Rest found grace. The more you rest, the more grace meets you. The more you strive, the more grace recedes. This is not about your job or your responsibilities. It is about internal striving — the restless need to produce results by your own effort.

Hebrews 4:11 calls believers to one diligence: the diligence to stop striving.

"Let us therefore be diligent to enter that rest, lest anyone fall according to the same example of disobedience." Hebrews 4:11 (NKJV)

The word "evil" — (poneros) πονηρός — in the New Testament has "full of labors, toil, and annoyances" as its first definition. The second definition is "bad." An "evil heart" in the biblical sense is first and foremost a heart full of laborious, anxious toil.

There is a reason why worry never solves the problem it promises to solve.
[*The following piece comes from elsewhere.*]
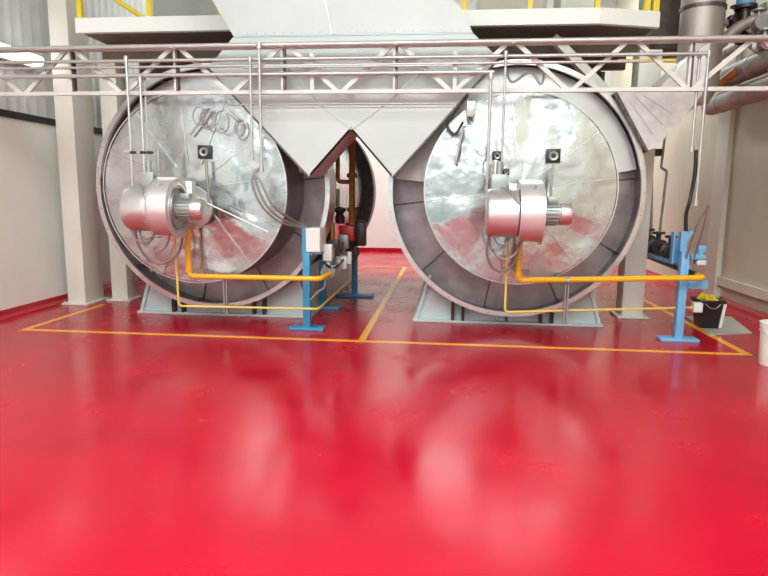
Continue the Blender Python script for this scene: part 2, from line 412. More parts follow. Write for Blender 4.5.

The areas you worry about most are the areas where grace flows least. Anxiety does not protect you. It impersonates protection. It tells you that if you stop, you will fall behind. But the opposite is true.

A public-listed company executive once shared this observation: "Every time I worry about a situation and rush into my office to fix it, things get worse. But when I stop and rest and listen to the Word, somehow things work out better." Even a business mistake turned to profit when she stopped striving.

The irritation you feel toward your spouse, your children, or your co-workers often starts here — not with them, but with the worry that already sits inside you. When worry goes, patience returns.


The Gospel's Answer

The gospel's answer to anxiety is not "try harder to trust." The gospel's answer is "receive what has already been given."

Power has been given. Love has been given. A sound mind has been given. Peace has been given. Rest has been given.

You are not climbing toward peace. Peace has already come down to you.